高貴な血を引いているものの、母親の中将の君は女房(八の宮の北の方の姪)であったため、実父には娘と認知されなかった。
母親に守られながら育てられたせいか、母の言うことを絶対とし、自己決定が出来ない性格。
後に出家を機に心が成長し、薫の求めにも応じない程の強さを身につける。
源氏物語のヒロインの中では、悲劇的な境遇にある薄幸の女性として描かれている。
八の宮は妻を失った寂しさゆえか、彼女の姪にあたる中将の君と関係を持った。
やがて中将の君には娘の浮舟が生まれるが、八の宮は二人を北の方を裏切った象徴として疎むようになった。その扱いに堪えられなくなった中将の君は暇を取り、浮舟とともに屋敷を出る。

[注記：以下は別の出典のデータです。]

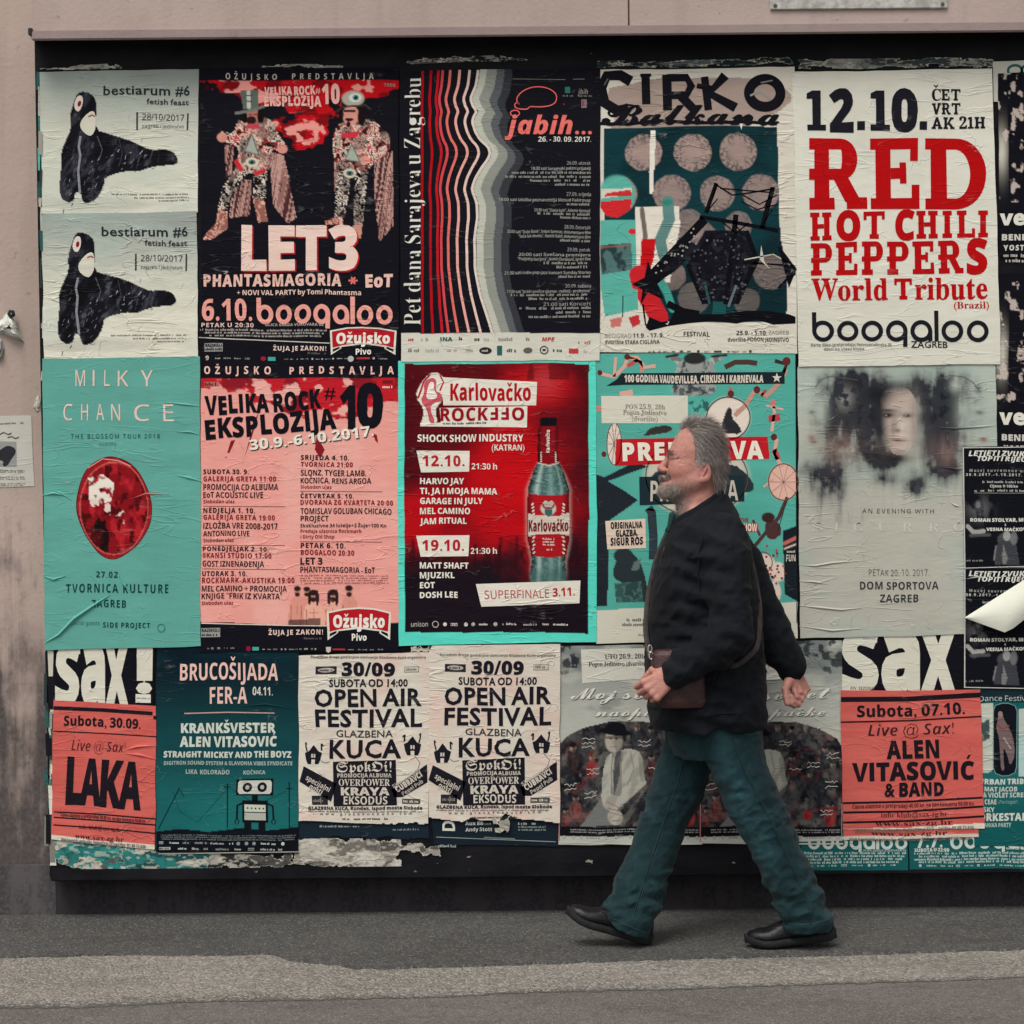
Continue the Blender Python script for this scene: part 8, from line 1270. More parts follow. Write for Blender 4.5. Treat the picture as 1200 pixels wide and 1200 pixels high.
p, v = sax([(62, 756), (181, 758), (180, 832), (64, 828)], 2, 40, 740, 3.75, (("S", 92, 200, 312, 68), ("a", 207, 312, 312, -6), ("x", 312, 416, 318, -2), ("!", 448, 520, 262, 68)), "black flyer with huge cut white letters and an exclamation mark", ((158, 58, 200, 100), (447, 274, 514, 312)))
v.rect(452, 60, 520, 215, 'c5c2b2', 3.5, part='headline'); p.done()
p, v = sax([(984, 746), (1128, 741), (1127, 812), (986, 814)], 2, 960, 720, 3.871, (("S", 95, 272, 345, 85), ("a", 282, 455, 345, 6), ("x", 455, 622, 340, 2)), "black flyer with huge cut white letters, next to the curled white paper", ((196, 92, 264, 128),))
v.t("XIV. SEZONA", 140, 341, 250, 326, '4a4a46', 'B'); p.done()


def pink_strip(quad, depth, label, lower=None):
    p = Poster(label, quad, depth, 'ba5750', name='flyer', cat='flyer'); c = p.cv
    c.mix(sstep(.4, .7, c.nz(60, 14, 7)), 'c36259', .7); c.mix(sstep(.55, .8, c.nz(30, 10, 17)), 'bd5a53', .5)
    return p


p = pink_strip([(62.5, 821), (183, 827), (182, 996), (60, 984)], 3, "salmon pink gig flyer with four huge black letters beside the robot poster"); v = View(p, 40, 740, 3.75)
for q, w_ in (("85,336 300,346 522,360", 16), ("85,436 300,448 538,462", 5), ("85,790 300,806 538,826", 6), ("85,815 300,833 538,852", 6), ("85,850 300,866 538,888", 6), ("85,888 160,892", 0.1)): v.line(q, w_, '1e1a20', 2)
v.rect(525, 370, 540, 385, '1e1a20', 2)
v.t("Subota, 30.09.", 130, 412, 468, 370, '1f1b20', 'H', ang=2.6, part='date_line'); v.t("Live @ Sax!", 165, 522, 400, 476, '5a2a2e', 'i', ang=2.4); v.t("Live @ Sax!", 165, 522, 400, 476, '4a2226', 'i', ang=2.4, L=3.4)
for ch, a, b in (("L", 136, 208), ("A", 196, 292), ("K", 286, 382), ("A", 366, 468)): v.t(ch, a, 752 + (a - 136) * .085, b, 556 + (a - 136) * .085, '1f1b20', 'X', ang=3.5, part='headline')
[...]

その後母が受領階級の常陸介と再婚したのを機に東国へ下る。
義父からは疎んじられるが、美しく高貴な血筋ゆえに母親に大切されながら育てられた。
20歳を過ぎたころに中流貴族の左近の少将との縁談が出たが、少将にとっては裕福な常陸介と近づくための政略結婚であり、浮舟が常陸介の継娘と知った少将は実娘の異母妹に乗り換えてしまう。
(浮舟と結婚しても、財産は手に入れることが出来ないため)
破談で家に身の置き場のなくなった浮舟は、今は匂宮の北の方となった異母姉の中の君に預けられ、姉の勧めにより今も亡き大君の面影を追う薫の愛人となった。
浮舟は薫の手で宇治に囲われるが、彼の留守に忍んできた匂宮とも関係を持ってしまい、二人に愛される板ばさみに苦しむ。やがて事が薫に露見し、追い詰められた浮舟は入水しようとするも、山で行き倒れている所を横川の僧都に救われる。その後僧都の手により出家を果たし、消息を知った薫が自らの元に戻るよう勧められても、終始拒み続けた。
八の宮の娘たちの中では、唯一出家を果たした。